--- DATA LINES ---

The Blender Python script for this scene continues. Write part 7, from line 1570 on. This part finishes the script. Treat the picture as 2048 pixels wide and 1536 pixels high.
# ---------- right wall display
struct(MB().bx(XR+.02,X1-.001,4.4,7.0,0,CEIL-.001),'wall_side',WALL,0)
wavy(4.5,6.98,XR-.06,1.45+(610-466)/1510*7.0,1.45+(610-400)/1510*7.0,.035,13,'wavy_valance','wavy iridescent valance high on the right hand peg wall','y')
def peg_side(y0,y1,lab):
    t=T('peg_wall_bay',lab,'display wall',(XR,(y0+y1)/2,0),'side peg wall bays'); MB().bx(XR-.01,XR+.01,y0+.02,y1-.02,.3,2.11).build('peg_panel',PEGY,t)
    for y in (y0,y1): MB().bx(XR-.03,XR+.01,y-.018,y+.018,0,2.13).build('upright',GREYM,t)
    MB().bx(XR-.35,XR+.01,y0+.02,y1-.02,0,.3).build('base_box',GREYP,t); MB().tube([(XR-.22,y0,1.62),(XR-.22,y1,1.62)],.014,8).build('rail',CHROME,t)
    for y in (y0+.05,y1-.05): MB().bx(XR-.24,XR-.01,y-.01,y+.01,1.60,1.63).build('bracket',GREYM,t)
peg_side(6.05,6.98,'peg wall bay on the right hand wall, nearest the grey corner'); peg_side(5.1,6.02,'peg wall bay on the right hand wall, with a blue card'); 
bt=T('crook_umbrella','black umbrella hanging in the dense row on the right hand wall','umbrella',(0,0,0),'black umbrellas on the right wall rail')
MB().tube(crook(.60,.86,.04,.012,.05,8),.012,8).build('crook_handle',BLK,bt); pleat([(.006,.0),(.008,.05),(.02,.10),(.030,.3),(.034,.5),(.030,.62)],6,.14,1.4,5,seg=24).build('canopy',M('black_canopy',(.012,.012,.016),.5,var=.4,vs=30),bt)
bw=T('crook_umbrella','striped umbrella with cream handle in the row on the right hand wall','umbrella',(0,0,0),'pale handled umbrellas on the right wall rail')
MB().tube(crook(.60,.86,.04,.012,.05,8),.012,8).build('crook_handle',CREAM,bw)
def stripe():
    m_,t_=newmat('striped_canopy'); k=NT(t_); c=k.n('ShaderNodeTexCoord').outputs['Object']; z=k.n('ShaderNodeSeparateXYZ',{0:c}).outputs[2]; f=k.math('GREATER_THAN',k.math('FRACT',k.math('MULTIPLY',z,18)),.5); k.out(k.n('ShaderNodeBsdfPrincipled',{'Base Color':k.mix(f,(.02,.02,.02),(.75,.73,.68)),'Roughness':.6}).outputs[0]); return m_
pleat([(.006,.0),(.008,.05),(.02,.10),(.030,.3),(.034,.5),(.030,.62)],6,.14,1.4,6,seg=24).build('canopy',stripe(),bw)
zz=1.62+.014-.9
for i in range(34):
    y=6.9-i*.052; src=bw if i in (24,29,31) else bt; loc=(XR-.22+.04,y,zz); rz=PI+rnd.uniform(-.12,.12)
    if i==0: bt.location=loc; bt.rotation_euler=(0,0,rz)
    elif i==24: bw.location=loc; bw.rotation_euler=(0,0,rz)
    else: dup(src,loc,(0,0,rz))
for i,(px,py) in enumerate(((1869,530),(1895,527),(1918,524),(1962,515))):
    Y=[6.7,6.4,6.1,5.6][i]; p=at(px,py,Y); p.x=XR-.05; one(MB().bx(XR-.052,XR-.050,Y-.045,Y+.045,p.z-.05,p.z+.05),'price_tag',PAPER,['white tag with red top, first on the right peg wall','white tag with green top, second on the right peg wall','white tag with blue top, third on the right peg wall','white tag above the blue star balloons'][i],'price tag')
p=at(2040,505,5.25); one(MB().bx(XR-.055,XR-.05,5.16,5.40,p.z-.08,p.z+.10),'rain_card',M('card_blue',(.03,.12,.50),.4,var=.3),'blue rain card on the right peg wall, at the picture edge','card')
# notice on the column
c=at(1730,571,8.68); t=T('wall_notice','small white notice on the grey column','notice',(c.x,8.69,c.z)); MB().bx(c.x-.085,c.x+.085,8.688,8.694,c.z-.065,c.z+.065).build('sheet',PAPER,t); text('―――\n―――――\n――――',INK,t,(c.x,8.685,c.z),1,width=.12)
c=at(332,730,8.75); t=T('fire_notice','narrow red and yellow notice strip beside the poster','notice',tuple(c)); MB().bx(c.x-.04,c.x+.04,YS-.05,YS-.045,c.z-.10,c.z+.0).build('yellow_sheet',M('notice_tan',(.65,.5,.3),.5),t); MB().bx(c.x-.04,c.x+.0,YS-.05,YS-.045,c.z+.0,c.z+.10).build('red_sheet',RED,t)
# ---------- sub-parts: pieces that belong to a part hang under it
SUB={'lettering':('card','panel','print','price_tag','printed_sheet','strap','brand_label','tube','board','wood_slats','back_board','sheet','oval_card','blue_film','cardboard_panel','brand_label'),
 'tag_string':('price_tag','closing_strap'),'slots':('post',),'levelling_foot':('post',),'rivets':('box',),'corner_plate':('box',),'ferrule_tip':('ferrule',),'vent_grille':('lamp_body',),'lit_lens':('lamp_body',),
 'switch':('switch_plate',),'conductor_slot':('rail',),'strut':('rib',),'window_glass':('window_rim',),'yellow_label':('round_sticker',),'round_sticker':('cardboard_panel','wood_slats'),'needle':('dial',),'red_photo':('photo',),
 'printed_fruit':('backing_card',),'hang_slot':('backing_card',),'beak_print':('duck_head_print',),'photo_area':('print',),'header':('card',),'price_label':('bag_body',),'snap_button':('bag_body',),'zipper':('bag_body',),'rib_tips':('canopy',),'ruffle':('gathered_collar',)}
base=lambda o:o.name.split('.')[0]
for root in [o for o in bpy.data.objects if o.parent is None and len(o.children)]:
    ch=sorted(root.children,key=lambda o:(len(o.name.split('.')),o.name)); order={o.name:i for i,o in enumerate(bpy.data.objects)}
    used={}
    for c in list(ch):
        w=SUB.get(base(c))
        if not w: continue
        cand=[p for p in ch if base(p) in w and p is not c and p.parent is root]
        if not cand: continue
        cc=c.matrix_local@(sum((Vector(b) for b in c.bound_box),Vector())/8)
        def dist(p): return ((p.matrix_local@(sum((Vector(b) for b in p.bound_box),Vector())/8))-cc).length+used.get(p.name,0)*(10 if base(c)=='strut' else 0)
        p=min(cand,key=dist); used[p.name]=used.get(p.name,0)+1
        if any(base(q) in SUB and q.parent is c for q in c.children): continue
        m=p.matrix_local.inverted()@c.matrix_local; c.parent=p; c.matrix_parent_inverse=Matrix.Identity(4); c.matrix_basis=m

---

REQUIREMENT: Transcribe all of the material exactly. Omit nothing.

ANSWER FOR THE TASK:
The Blender Python script for this scene continues. Write part 7, from line 1570 on. This part finishes the script. Treat the picture as 2048 pixels wide and 1536 pixels high.
# ---------- right wall display
struct(MB().bx(XR+.02,X1-.001,4.4,7.0,0,CEIL-.001),'wall_side',WALL,0)
wavy(4.5,6.98,XR-.06,1.45+(610-466)/1510*7.0,1.45+(610-400)/1510*7.0,.035,13,'wavy_valance','wavy iridescent valance high on the right hand peg wall','y')
def peg_side(y0,y1,lab):
    t=T('peg_wall_bay',lab,'display wall',(XR,(y0+y1)/2,0),'side peg wall bays'); MB().bx(XR-.01,XR+.01,y0+.02,y1-.02,.3,2.11).build('peg_panel',PEGY,t)
    for y in (y0,y1): MB().bx(XR-.03,XR+.01,y-.018,y+.018,0,2.13).build('upright',GREYM,t)
    MB().bx(XR-.35,XR+.01,y0+.02,y1-.02,0,.3).build('base_box',GREYP,t); MB().tube([(XR-.22,y0,1.62),(XR-.22,y1,1.62)],.014,8).build('rail',CHROME,t)
    for y in (y0+.05,y1-.05): MB().bx(XR-.24,XR-.01,y-.01,y+.01,1.60,1.63).build('bracket',GREYM,t)
peg_side(6.05,6.98,'peg wall bay on the right hand wall, nearest the grey corner'); peg_side(5.1,6.02,'peg wall bay on the right hand wall, with a blue card'); 
bt=T('crook_umbrella','black umbrella hanging in the dense row on the right hand wall','umbrella',(0,0,0),'black umbrellas on the right wall rail')
MB().tube(crook(.60,.86,.04,.012,.05,8),.012,8).build('crook_handle',BLK,bt); pleat([(.006,.0),(.008,.05),(.02,.10),(.030,.3),(.034,.5),(.030,.62)],6,.14,1.4,5,seg=24).build('canopy',M('black_canopy',(.012,.012,.016),.5,var=.4,vs=30),bt)
bw=T('crook_umbrella','striped umbrella with cream handle in the row on the right hand wall','umbrella',(0,0,0),'pale handled umbrellas on the right wall rail')
MB().tube(crook(.60,.86,.04,.012,.05,8),.012,8).build('crook_handle',CREAM,bw)
def stripe():
    m_,t_=newmat('striped_canopy'); k=NT(t_); c=k.n('ShaderNodeTexCoord').outputs['Object']; z=k.n('ShaderNodeSeparateXYZ',{0:c}).outputs[2]; f=k.math('GREATER_THAN',k.math('FRACT',k.math('MULTIPLY',z,18)),.5); k.out(k.n('ShaderNodeBsdfPrincipled',{'Base Color':k.mix(f,(.02,.02,.02),(.75,.73,.68)),'Roughness':.6}).outputs[0]); return m_
pleat([(.006,.0),(.008,.05),(.02,.10),(.030,.3),(.034,.5),(.030,.62)],6,.14,1.4,6,seg=24).build('canopy',stripe(),bw)
zz=1.62+.014-.9
for i in range(34):
    y=6.9-i*.052; src=bw if i in (24,29,31) else bt; loc=(XR-.22+.04,y,zz); rz=PI+rnd.uniform(-.12,.12)
    if i==0: bt.location=loc; bt.rotation_euler=(0,0,rz)
    elif i==24: bw.location=loc; bw.rotation_euler=(0,0,rz)
    else: dup(src,loc,(0,0,rz))
for i,(px,py) in enumerate(((1869,530),(1895,527),(1918,524),(1962,515))):
    Y=[6.7,6.4,6.1,5.6][i]; p=at(px,py,Y); p.x=XR-.05; one(MB().bx(XR-.052,XR-.050,Y-.045,Y+.045,p.z-.05,p.z+.05),'price_tag',PAPER,['white tag with red top, first on the right peg wall','white tag with green top, second on the right peg wall','white tag with blue top, third on the right peg wall','white tag above the blue star balloons'][i],'price tag')
p=at(2040,505,5.25); one(MB().bx(XR-.055,XR-.05,5.16,5.40,p.z-.08,p.z+.10),'rain_card',M('card_blue',(.03,.12,.50),.4,var=.3),'blue rain card on the right peg wall, at the picture edge','card')
# notice on the column
c=at(1730,571,8.68); t=T('wall_notice','small white notice on the grey column','notice',(c.x,8.69,c.z)); MB().bx(c.x-.085,c.x+.085,8.688,8.694,c.z-.065,c.z+.065).build('sheet',PAPER,t); text('―――\n―――――\n――――',INK,t,(c.x,8.685,c.z),1,width=.12)
c=at(332,730,8.75); t=T('fire_notice','narrow red and yellow notice strip beside the poster','notice',tuple(c)); MB().bx(c.x-.04,c.x+.04,YS-.05,YS-.045,c.z-.10,c.z+.0).build('yellow_sheet',M('notice_tan',(.65,.5,.3),.5),t); MB().bx(c.x-.04,c.x+.0,YS-.05,YS-.045,c.z+.0,c.z+.10).build('red_sheet',RED,t)
# ---------- sub-parts: pieces that belong to a part hang under it
SUB={'lettering':('card','panel','print','price_tag','printed_sheet','strap','brand_label','tube','board','wood_slats','back_board','sheet','oval_card','blue_film','cardboard_panel','brand_label'),
 'tag_string':('price_tag','closing_strap'),'slots':('post',),'levelling_foot':('post',),'rivets':('box',),'corner_plate':('box',),'ferrule_tip':('ferrule',),'vent_grille':('lamp_body',),'lit_lens':('lamp_body',),
 'switch':('switch_plate',),'conductor_slot':('rail',),'strut':('rib',),'window_glass':('window_rim',),'yellow_label':('round_sticker',),'round_sticker':('cardboard_panel','wood_slats'),'needle':('dial',),'red_photo':('photo',),
 'printed_fruit':('backing_card',),'hang_slot':('backing_card',),'beak_print':('duck_head_print',),'photo_area':('print',),'header':('card',),'price_label':('bag_body',),'snap_button':('bag_body',),'zipper':('bag_body',),'rib_tips':('canopy',),'ruffle':('gathered_collar',)}
base=lambda o:o.name.split('.')[0]
for root in [o for o in bpy.data.objects if o.parent is None and len(o.children)]:
    ch=sorted(root.children,key=lambda o:(len(o.name.split('.')),o.name)); order={o.name:i for i,o in enumerate(bpy.data.objects)}
    used={}
    for c in list(ch):
        w=SUB.get(base(c))
        if not w: continue
        cand=[p for p in ch if base(p) in w and p is not c and p.parent is root]
        if not cand: continue
        cc=c.matrix_local@(sum((Vector(b) for b in c.bound_box),Vector())/8)
        def dist(p): return ((p.matrix_local@(sum((Vector(b) for b in p.bound_box),Vector())/8))-cc).length+used.get(p.name,0)*(10 if base(c)=='strut' else 0)
        p=min(cand,key=dist); used[p.name]=used.get(p.name,0)+1
        if any(base(q) in SUB and q.parent is c for q in c.children): continue
        m=p.matrix_local.inverted()@c.matrix_local; c.parent=p; c.matrix_parent_inverse=Matrix.Identity(4); c.matrix_basis=m